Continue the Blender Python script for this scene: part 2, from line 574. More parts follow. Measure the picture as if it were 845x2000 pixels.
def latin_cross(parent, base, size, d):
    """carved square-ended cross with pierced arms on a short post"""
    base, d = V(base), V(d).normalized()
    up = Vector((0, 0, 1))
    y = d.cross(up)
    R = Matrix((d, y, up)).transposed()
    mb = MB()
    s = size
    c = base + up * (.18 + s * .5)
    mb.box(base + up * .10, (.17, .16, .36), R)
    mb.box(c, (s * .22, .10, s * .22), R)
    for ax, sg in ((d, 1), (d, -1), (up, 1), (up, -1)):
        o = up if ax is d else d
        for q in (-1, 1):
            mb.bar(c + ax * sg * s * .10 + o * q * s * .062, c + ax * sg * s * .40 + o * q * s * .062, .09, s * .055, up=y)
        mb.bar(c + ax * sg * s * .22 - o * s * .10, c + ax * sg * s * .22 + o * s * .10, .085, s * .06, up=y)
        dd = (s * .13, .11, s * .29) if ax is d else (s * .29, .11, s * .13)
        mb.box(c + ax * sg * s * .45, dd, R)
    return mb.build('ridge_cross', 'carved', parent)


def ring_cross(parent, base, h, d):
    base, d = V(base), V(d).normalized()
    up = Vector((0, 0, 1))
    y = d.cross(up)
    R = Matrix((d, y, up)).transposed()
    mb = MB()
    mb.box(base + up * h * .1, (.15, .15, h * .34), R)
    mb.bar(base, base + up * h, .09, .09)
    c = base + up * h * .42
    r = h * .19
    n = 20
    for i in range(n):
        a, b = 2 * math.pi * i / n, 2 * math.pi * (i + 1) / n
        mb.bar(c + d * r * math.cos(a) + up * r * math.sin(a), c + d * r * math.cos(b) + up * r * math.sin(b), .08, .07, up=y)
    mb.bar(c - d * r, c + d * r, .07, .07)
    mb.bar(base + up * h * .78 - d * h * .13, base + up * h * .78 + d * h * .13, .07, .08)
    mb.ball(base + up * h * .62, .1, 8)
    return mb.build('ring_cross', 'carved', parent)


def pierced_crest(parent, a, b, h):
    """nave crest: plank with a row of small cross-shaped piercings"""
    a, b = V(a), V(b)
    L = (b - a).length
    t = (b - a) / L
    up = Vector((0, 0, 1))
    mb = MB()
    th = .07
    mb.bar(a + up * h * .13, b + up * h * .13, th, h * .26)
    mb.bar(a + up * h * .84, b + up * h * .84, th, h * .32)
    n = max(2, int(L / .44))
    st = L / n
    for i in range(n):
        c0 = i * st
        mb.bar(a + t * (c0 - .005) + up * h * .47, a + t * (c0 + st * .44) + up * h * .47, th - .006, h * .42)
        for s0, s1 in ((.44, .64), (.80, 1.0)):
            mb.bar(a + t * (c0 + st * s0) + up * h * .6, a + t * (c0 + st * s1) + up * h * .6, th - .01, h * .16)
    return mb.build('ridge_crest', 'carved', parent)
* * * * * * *
_WHAT THE TASK REQUIRES_
All of the data needs to be reproduced exactly, with no line missing.

_REPLY_
Continue the Blender Python script for this scene: part 2, from line 574. More parts follow. Measure the picture as if it were 845x2000 pixels.
def latin_cross(parent, base, size, d):
    """carved square-ended cross with pierced arms on a short post"""
    base, d = V(base), V(d).normalized()
    up = Vector((0, 0, 1))
    y = d.cross(up)
    R = Matrix((d, y, up)).transposed()
    mb = MB()
    s = size
    c = base + up * (.18 + s * .5)
    mb.box(base + up * .10, (.17, .16, .36), R)
    mb.box(c, (s * .22, .10, s * .22), R)
    for ax, sg in ((d, 1), (d, -1), (up, 1), (up, -1)):
        o = up if ax is d else d
        for q in (-1, 1):
            mb.bar(c + ax * sg * s * .10 + o * q * s * .062, c + ax * sg * s * .40 + o * q * s * .062, .09, s * .055, up=y)
        mb.bar(c + ax * sg * s * .22 - o * s * .10, c + ax * sg * s * .22 + o * s * .10, .085, s * .06, up=y)
        dd = (s * .13, .11, s * .29) if ax is d else (s * .29, .11, s * .13)
        mb.box(c + ax * sg * s * .45, dd, R)
    return mb.build('ridge_cross', 'carved', parent)


def ring_cross(parent, base, h, d):
    base, d = V(base), V(d).normalized()
    up = Vector((0, 0, 1))
    y = d.cross(up)
    R = Matrix((d, y, up)).transposed()
    mb = MB()
    mb.box(base + up * h * .1, (.15, .15, h * .34), R)
    mb.bar(base, base + up * h, .09, .09)
    c = base + up * h * .42
    r = h * .19
    n = 20
    for i in range(n):
        a, b = 2 * math.pi * i / n, 2 * math.pi * (i + 1) / n
        mb.bar(c + d * r * math.cos(a) + up * r * math.sin(a), c + d * r * math.cos(b) + up * r * math.sin(b), .08, .07, up=y)
    mb.bar(c - d * r, c + d * r, .07, .07)
    mb.bar(base + up * h * .78 - d * h * .13, base + up * h * .78 + d * h * .13, .07, .08)
    mb.ball(base + up * h * .62, .1, 8)
    return mb.build('ring_cross', 'carved', parent)


def pierced_crest(parent, a, b, h):
    """nave crest: plank with a row of small cross-shaped piercings"""
    a, b = V(a), V(b)
    L = (b - a).length
    t = (b - a) / L
    up = Vector((0, 0, 1))
    mb = MB()
    th = .07
    mb.bar(a + up * h * .13, b + up * h * .13, th, h * .26)
    mb.bar(a + up * h * .84, b + up * h * .84, th, h * .32)
    n = max(2, int(L / .44))
    st = L / n
    for i in range(n):
        c0 = i * st
        mb.bar(a + t * (c0 - .005) + up * h * .47, a + t * (c0 + st * .44) + up * h * .47, th - .006, h * .42)
        for s0, s1 in ((.44, .64), (.80, 1.0)):
            mb.bar(a + t * (c0 + st * s0) + up * h * .6, a + t * (c0 + st * s1) + up * h * .6, th - .01, h * .16)
    return mb.build('ridge_crest', 'carved', parent)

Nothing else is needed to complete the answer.